The "tendency," then, which the law regards, is tendency to wrong from that which really tempts to its perpetration. Not mere possibility or power; but such possibility or power as, taking human nature as it is, supply such temptation as to create a dangerous probability of some yielding to and committing the offence.

This, then, being the doctrine, it may easily be seen that "power" without interest, or, if you please, temptation, to restrain is not necessarily illegal.

While on the one hand, under some circumstances, "power" may constitute a deadly threat to public interests, on the other it may be innocuous, or even largely beneficial. "Power," therefore, when spoken of as constituting the offence, must always be understood as power coupled with actual intent, or interest, or temptation, to restrain; but that is "tendency." And not only is "tendency" to restrain, to monopolize, denounced by the act of James, but, as Chief Justice Fuller points out in the Knight case:[2] "All the authorities agree that, in order to vitiate a contract or combination it is not essential that its result should be a complete monopoly; it is sufficient if it really tends to that end, and to deprive the public of the advantages which flow from free competition."

The Knight case so strongly demonstrates the danger of holding that power alone does constitute tendency or the consequent illegality, that nothing more need be said on that subject; but that those who intentionally conspire to restrain national trade are within the Act is plain, though none of their acts without such intent would have amounted to tendency. He who does, with intent of accomplishing a given result, is certainly estopped from denying that what he did tended to that which he intended that it should tend to.

Sir F. Pollock well says:[3] "It does not lie in a man's mouth to say that the consequence which he deliberately planned and procured is too remote for the law to treat as a consequence. The iniquity of such a defence is obvious in the gross examples of the criminal law. Commanding, procuring, or inciting to a murder cannot have any 'legal consequences,' the act of compliance or obedience being a crime; but no one has suggested, on this ground, any doubt that procurement is also a crime." As will be seen, an intended restraint must always be a "direct" restraint, and no matter how indirect the means of accomplishment.

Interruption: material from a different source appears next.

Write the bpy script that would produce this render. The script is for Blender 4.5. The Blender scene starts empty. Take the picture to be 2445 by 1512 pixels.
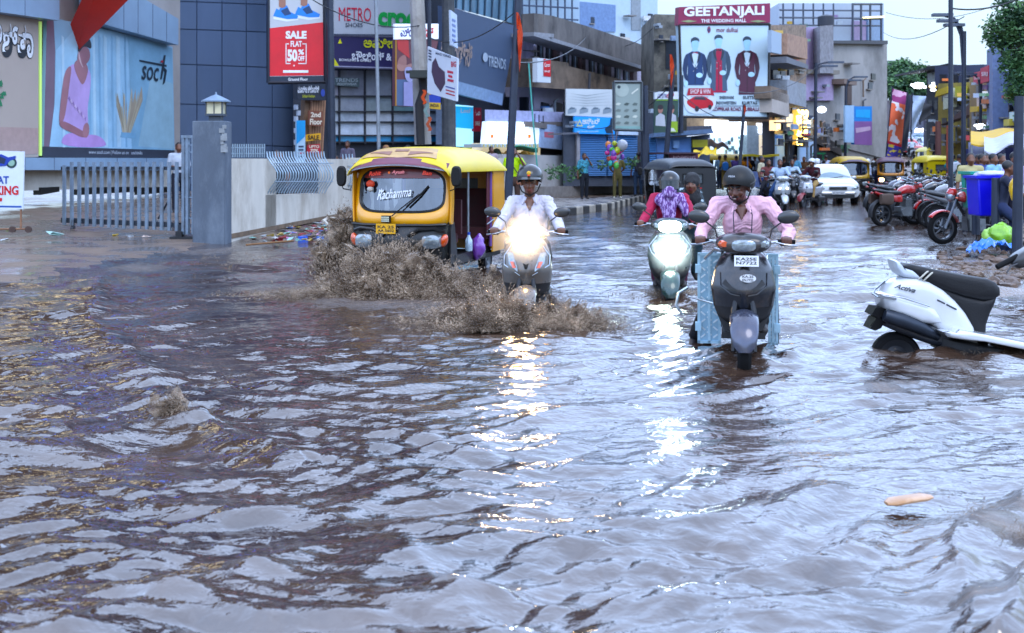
import bpy, math, random
import numpy as np
from mathutils import Vector as V, Matrix, noise as NZ
SC = bpy.context.scene
COL = SC.collection
PI = math.pi
R = math.radians
# ---------------------------------------------------------------- camera, world, sun, exposure
F, CX, HY, EYE = 2852.5, 1222.5, 383.0, 1.55
cam = bpy.data.cameras.new('camera'); camo = bpy.data.objects.new('camera', cam); COL.objects.link(camo)
camo.location = (0, 0, EYE); camo.rotation_euler = (R(90), 0, 0)
cam.sensor_width = 36; cam.lens = 42; cam.shift_y = -(756 - HY) / 2445.0
cam.clip_start = .1; cam.clip_end = 2500
cam.dof.use_dof = True; cam.dof.focus_distance = 11.5; cam.dof.aperture_fstop = 3.6
SC.camera = camo
SC.view_settings.view_transform = 'Standard'; SC.view_settings.look = 'None'
SC.view_settings.gamma = 1; SC.view_settings.exposure = -0.08
try:
    SC.cycles.use_denoising = True; SC.cycles.max_bounces = 6; SC.cycles.transparent_max_bounces = 14; SC.cycles.sample_clamp_indirect = 6
    SC.cycles.caustics_reflective = False; SC.cycles.caustics_refractive = False
except Exception: pass
wd = bpy.data.worlds.new('World'); SC.world = wd; wd.use_nodes = True
nt = wd.node_tree; nt.nodes.clear()
wout = nt.nodes.new('ShaderNodeOutputWorld')
skyn = nt.nodes.new('ShaderNodeTexSky'); skyn.sky_type = 'NISHITA'; skyn.sun_disc = False
skyn.sun_elevation = R(48); skyn.sun_rotation = R(200)
b1 = nt.nodes.new('ShaderNodeBackground'); b1.inputs[1].default_value = .05
nt.links.new(skyn.outputs[0], b1.inputs[0])
tc = nt.nodes.new('ShaderNodeTexCoord'); sp = nt.nodes.new('ShaderNodeSeparateXYZ')
nt.links.new(tc.outputs['Generated'], sp.inputs[0])
rp = nt.nodes.new('ShaderNodeValToRGB')
el = rp.color_ramp.elements
el[0].position = 0.0; el[0].color = (.54, .70, .84, 1)
el[1].position = 1.0; el[1].color = (1.8, 2.2, 3.1, 1)
e = el.new(.13); e.color = (.72, .92, 1.13, 1)
e = el.new(.26); e.color = (2.1, 2.85, 4.4, 1)
nt.links.new(sp.outputs[2], rp.inputs[0])
ns = nt.nodes.new('ShaderNodeTexNoise'); ns.inputs['Scale'].default_value = 2.2; ns.inputs['Detail'].default_value = 5
nt.links.new(tc.outputs['Generated'], ns.inputs['Vector'])
mr = nt.nodes.new('ShaderNodeMapRange'); mr.inputs[1].default_value = .3; mr.inputs[2].default_value = .7
mr.inputs[3].default_value = .82; mr.inputs[4].default_value = 1.18
nt.links.new(ns.outputs[0], mr.inputs[0])
b2 = nt.nodes.new('ShaderNodeBackground'); nt.links.new(rp.outputs[0], b2.inputs[0]); nt.links.new(mr.outputs[0], b2.inputs[1])
ad = nt.nodes.new('ShaderNodeAddShader'); nt.links.new(b1.outputs[0], ad.inputs[0]); nt.links.new(b2.outputs[0], ad.inputs[1])
nt.links.new(ad.outputs[0], wout.inputs[0])
sun = bpy.data.lights.new('sun', 'SUN'); suno = bpy.data.objects.new('sun', sun); COL.objects.link(suno)
sun.energy = 1.1; sun.angle = R(25); sun.color = (1, .95, .9)
suno.rotation_euler = (R(42), 0, R(20))          # high, soft, from behind the camera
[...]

To summarize: To constitute an offence within the Act there must have been either the intent to commit the offence, or to commit acts, or acquire power tending to it; but "power" alone does not constitute the offence.

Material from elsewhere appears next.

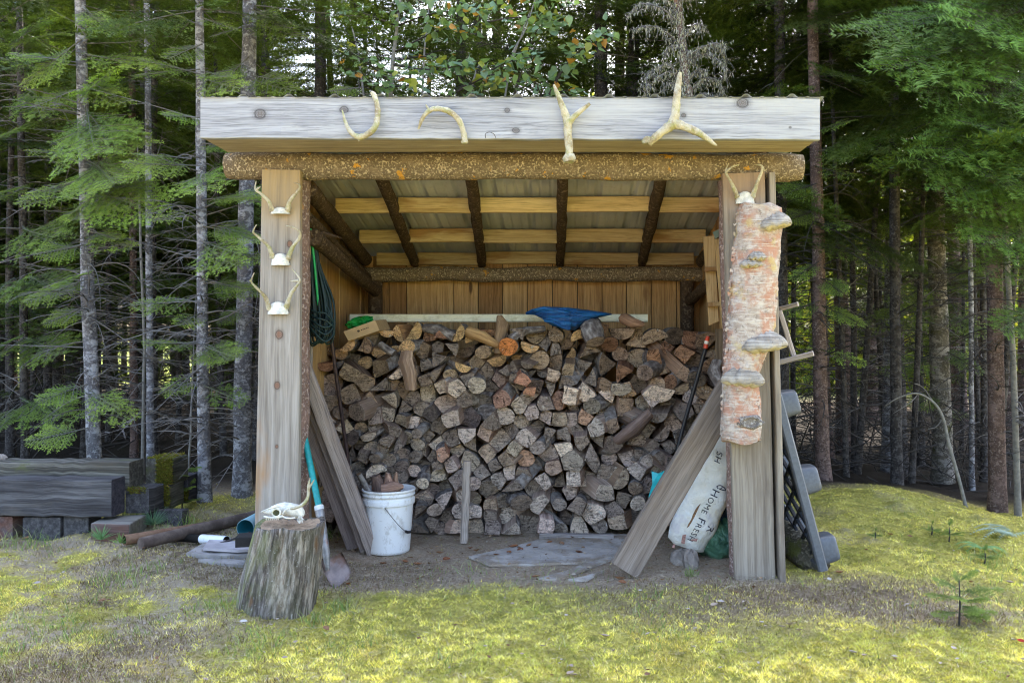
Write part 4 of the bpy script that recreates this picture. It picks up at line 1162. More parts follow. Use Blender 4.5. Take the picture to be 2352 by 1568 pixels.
mb = MB(); mb.tube([P(728, 541, 4.95), P(716, 760, 5.0), P(706, 1000, 5.05), P(712, 1226, 5.1)], .013, n=10); mb.build('handle', M['plank_grey'], rk)

# ------------------------------------------------------------------ things on top of the pile
def gutter_mat():
    n = NT('cream_downspout'); v = n.obj(); f = n.noise(v, 14, 5, .65)
    return n.done(n.mix(n.rng(f, .45, .72), (.78, .76, .60), (.55, .52, .36)), .45, spec=.35)
def gutter(name, label, x0_, x1_, d):
    mb = MB(); pr = []
    hh, dd = .0265, .036
    for k in range(7): pr.append((-dd, -hh + .006 + (2 * hh - .012) * k / 6 ))
    pr2 = []
    for k, (yy, zz) in enumerate(pr): pr2.append((yy + (.0035 if k % 2 else 0), zz))
    pr2 += [(-dd + .008, hh), (0, hh - .003), (dd - .008, hh)] + [(dd - (.0035 if k % 2 else 0), hh - .006 - (2 * hh - .012) * k / 6) for k in range(7)] + [(dd - .008, -hh), (0, -hh + .003), (-dd + .008, -hh)]
    a, b = P(x0_, 730.5, d), P(x1_, 730.5, d)
    rings = []
    for i in range(9):
        c = a.lerp(b, i / 8); rings.append([c + Vector((0, y, z)) for y, z in pr2])
    inn = lambda c: [c + Vector((0, y * .93, z * .92)) for y, z in pr2]
    mb.loft([inn(a + Vector((.1, 0, 0)))] + [inn(a)] + rings + [inn(b), inn(b + Vector((-.1, 0, 0)))], smooth=False)
    return tag(mb.build(name, gutter_mat()), label, 'downspout')
gutter('downspout', 'long cream ridged downspout lying along the top of the woodpile', 806, 1487, 5.86)
tarp = MB(); rings = []; nT = 40
for i in range(nT + 1):
    t = i / nT
    x = 1211 + (1408 - 1211) * t
    top = np.interp(t, [0, .08, .22, .45, .55, .75, .92, 1], [716, 707, 703, 703.5, 706, 711, 716, 719])
    bot = np.interp(t, [0, .10, .2, .28, .45, .56, .68, .85, 1], [721, 722, 732, 745, 757, 758, 742, 728, 721])
    c, h = (top + bot) / 2, (bot - top) / 2
    dep = np.interp(t, [0, .2, .5, .8, 1], [.03, .12, .17, .1, .02])
    row = []
    for j in range(36):
        a = 2 * math.pi * j / 36
        fold = .07 * math.sin(11 * a + 5 * t) + .05 * math.sin(17 * a - 9 * t) if t < .56 else .02 * math.sin(9 * a)
        p = P(x + (0 if t > .56 else 6 * math.sin(7 * a)), c - math.sin(a) * h * (1 + fold * .5), 5.48)
        p.y = 5.62 - math.cos(a) * dep * (1 + fold)
        row.append(p)
    rings.append(row)
tarp.loft(rings)
def tarp_mat():
    n = NT('blue_tarpaulin'); v = n.obj()
    w = n.noise(n.map(v, (3, 3, 22), (0, 0, 0), (0, R(-14), 0)), 2.2, 5, .6, .6); f = n.noise(v, 55, 4, .6)
    col = n.mix(n.rng(w, .4, .6), (.004, .045, .17), (.012, .125, .36))
    n.bump(n.math('ADD', w, n.math('MULTIPLY', f, .3)), 1.0, .03); return n.done(col, .38, spec=.45)
tb = tarp
folds = MB()
for k in range(13):
    t = k / 12
    y0_ = 709 + 32 * t; xs0 = 1224 + 32 * t + random.uniform(-6, 6); x1e = 1312 - 6 * abs(t - .5)
    pts = [P(xs0, y0_ + 4 - 6 * t, 5.495), P(xs0 + (x1e - xs0) * .35, y0_ - 3 + 4 * t, 5.455), P(xs0 + (x1e - xs0) * .7, y0_ + 3 + 8 * t, 5.44), P(x1e, min(756, y0_ + 12 + 8 * t), 5.455)]
    folds.tube(smooth_path(pts, 5), [.003] + [.0075] * 14 + [.003], n=8, noise=.12)
tp = tb.build('tarp', tarp_mat()); tag(tp, 'crumpled blue tarp rolled up on top of the downspout', 'tarp')
folds.build('fold', bpy.data.materials['blue_tarpaulin'], tp)
# cardboard box
bxo = thing('cardboard_box', tuple(P(830, 778, 5.42)), 'small brown cardboard box tilted on the top left of the woodpile', 'box')
card = plain('cardboard', (.46, .32, .18), .85, var=.12, scale=12)
mb = MB(); a = P(788.5, 761, 5.40); b = P(861, 735, 5.40); c = P(872, 759, 5.41); d_ = P(800, 783, 5.41)
bk = Vector((.03, .20, .008)); f4 = [d_, c, b, a]
mb.add(f4 + [p + bk for p in f4], [(0, 1, 2, 3), (7, 6, 5, 4), (0, 4, 5, 1), (1, 5, 6, 2), (2, 6, 7, 3), (3, 7, 4, 0)]); mb.build('carton', card, bxo, bev=.002)
mk = plain('print_ink', (.05, .035, .03), .8)
mb = MB(); o = Vector((0, -.0015, 0)); ux = (b - a).normalized(); uz = (a - d_).normalized()
ct = a.lerp(c, .42) + o
mb.add([ct + ux * (.009 * math.cos(k)) + uz * (.007 * math.sin(k)) for k in np.linspace(0, 5.8, 10)], [tuple(range(10))])
for k in range(5):
    s0 = ct + ux * (.016 + k * .011); mb.add([s0 - uz * .003, s0 + ux * .008 - uz * .003, s0 + ux * .008 + uz * .003, s0 + uz * .003], [(0, 1, 2, 3)])
mb.build('printed_mark', mk, bxo)
mb = MB(); mb.add([c + o * .3 + uz * .002 * 0 + Vector((.002, .003, 0)), c + bk, b + bk, b + Vector((.002, .003, 0))], [(0, 1, 2, 3)]); mb.build('side_flap', plain('cardboard_edge', (.35, .24, .13), .85), bxo)
def crumple(name, label, cat, cx, cy, rx, ry, d, dy, mat, seed=1, n1=14, n2=26, amp=.28, shape=None, mats=None):
    rr = random.Random(seed); mb = MB(); rings = []
    ph = [rr.random() * 6.28 for _ in range(8)]
    for i in range(n1 + 1):
        th = math.pi * (i + .02) / (n1 + .04); row = []
        for j in range(n2):
            a = 2 * math.pi * j / n2
            k = 1 + amp * (.5 * math.sin(3 * a + 4 * th + ph[0]) * math.sin(3 * th + ph[1]) + .35 * math.sin(7 * a - 3 * th + ph[2]) + rr.uniform(-.25, .25))
            sx_ = math.sin(th) ** .8
            x = cx + math.cos(a) * sx_ * rx * k; y = cy - math.cos(th) * ry * (1 + .15 * math.sin(5 * a + ph[3]))
            if shape: x, y = shape(x, y)
            p = P(x, y, d); p.y = d + math.sin(a) * sx_ * dy * k
            row.append(p)
        rings.append(row)
    mb.loft(rings, smooth=False); o = mb.build(name, mats or mat); tag(o, label, cat); return o
crumple('plastic_bag', 'crumpled bright green plastic bag behind the cardboard box', 'plastic bag', 828, 741, 30, 13, 5.60, .07, plain('green_bag', (.01, .30, .05), .3, var=.3, spec=.5), 4, shape=lambda x, y: (x, y + (x - 828) * -.18))

# ------------------------------------------------------------------ bags on the right
def bag_mat(name, a, b, c, dark):
    n = NT(name); v = n.rnd(n.obj()); w = n.noise(v, 9, 4, .6, .5); f = n.noise(v, 26, 5, .65)
    col = n.mix(n.rng(w, .4, .62), a, b); col = n.mix(n.rng(n.noise(n.map(v, (1, 1, 1), (2, 5, 1)), 8, 3, .5), .6, .66, 0, .6), col, c)
    col = n.mix(n.rng(f, .68, .74, 0, .8), col, dark)
    n.bump(n.math('ADD', w, n.math('MULTIPLY', f, .4)), .8, .03); return n.done(col, .38, spec=.45)
from mathutils.bvhtree import BVHTree
white_bag = thing('pet_litter_bag', tuple(P(1572, 1255, 4.86)), 'white printed plastic bag leaning between the wide plank and right post', 'bag')
ax0, ax1 = (1571, 1252), (1672, 1010)
mb = MB(); rings = []; nB = 30
ux_, uy_ = (ax1[0] - ax0[0]) / 262, (ax1[1] - ax0[1]) / 262
for i in range(nB + 1):
    t = i / nB
    w = np.interp(t, [0, .02, .06, .15, .35, .6, .9, 1], [26, 42, 46, 49, 51, 53, 50, 40]); dep = np.interp(t, [0, .03, .1, .4, .8, 1], [.025, .06, .085, .10, .09, .05])
    cx_, cy_ = ax0[0] + (ax1[0] - ax0[0]) * t, ax0[1] + (ax1[1] - ax0[1]) * t
    row = []
    for j in range(32):
        a = 2 * math.pi * j / 32
        sc_ = 1 + .024 * math.sin(5 * a + t * 14) + .016 * math.sin(11 * a - t * 25) + .008 * math.sin(17 * a + t * 47) + random.uniform(-.006, .006)
        u = math.copysign(abs(math.cos(a)) ** .72, math.cos(a)) * w * sc_
        p = P(cx_ - uy_ * u, cy_ + ux_ * u + (5 * math.cos(a) ** 2 if i < 2 else 0), 4.86)
        p.y = 4.86 - .02 + math.sin(a) * dep * sc_ + .012 * math.sin(t * 22) * (math.sin(a) < 0)
        row.append(p)
    rings.append(row)
mb.loft(rings); BAGT = BVHTree.FromPolygons([Vector(p) for p in mb.v], mb.f); mb.build('bag_body', bag_mat('white_printed_plastic', (.88, .87, .83), (.84, .81, .73), (.70, .66, .68), (.4, .37, .33)), white_bag)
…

Two quotations by the Chief Justice from opinions by Mr. Justice Holmes must ever be kept in view:

"If, as we must assume, the scheme is entertained, it is, of course, contrary to the very words of the statute. * * * It is suggested that the several acts charged are lawful and that intent can make no difference. But they are bound together as part of a single plan. The plan may make the parts unlawful. * * * The statute is directed against a series of acts, and acts of several, the acts of combining, with intent to do other acts. 'The very plot is an act in itself.'[4] But an act, which in itself is merely a voluntary muscular contraction, derives all its character from the consequences which will follow it under the circumstances in which it was done. When the acts consist of making a combination calculated to cause temporal damage, the power to punish such acts, when done maliciously, cannot be denied because they are to be followed and worked out by conduct which might have been lawful if not preceded by the acts. No conduct has such an absolute privilege as to justify all possible schemes of which it may be a part. The most innocent and constitutionally protected of acts or omissions may be made a step in a criminal plot, and if it is a step in a plot, neither its innocence nor the constitution is sufficient to prevent the punishment of the plot by law."[5]

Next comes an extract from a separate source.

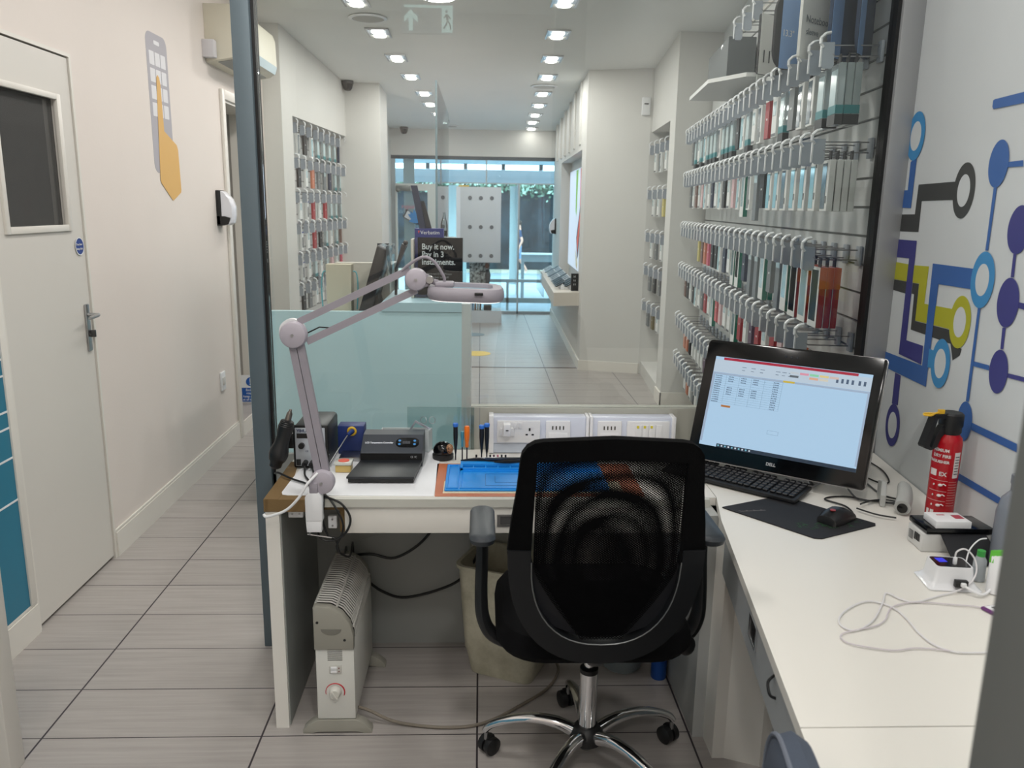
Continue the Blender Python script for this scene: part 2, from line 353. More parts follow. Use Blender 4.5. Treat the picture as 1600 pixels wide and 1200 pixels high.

The law is a practical science, and by "tendency" it means something real, something, as Mr. Justice Holmes puts it, which amounts to "dangerous probability." As he so well says (Swift case, 196 U. S. 396): "Where acts are not sufficient in themselves to produce a result which the law seeks to prevent—for instance, the monopoly—but require further acts in addition to the mere forces of Nature to bring that result to pass, an intent to bring it to pass is necessary in order to produce a dangerous probability that it will happen. Commonwealth vs. Peaslee, 177 Massachusetts 267, 272. But when that intent and the consequent dangerous probability exist, this statute, like many others, and like the common law in some cases, directs itself against that dangerous probability, as well as against the complete result." Of course this intent must be proved and inferred, as in other cases, from conduct. Unlawful acts, invasions of liberty, limiting of discretion, the creation of such a temptation as would naturally lead to it; but, however established, when once formed, and followed by action, the offence is established; for intent, being intensified tendency, the offence has appeared, the danger to society has arisen!


  1. 4 H. of L. C. 178 (1853).
  2. 156 U S. 1.
  3. Pollock on "Torts," p. 324.
  4. Mulcahy vs. The Queen, L. R 3 H. of L. 306, 317
  5. Loewe vs Lawlor, 208 U. S. 298-9 (1908).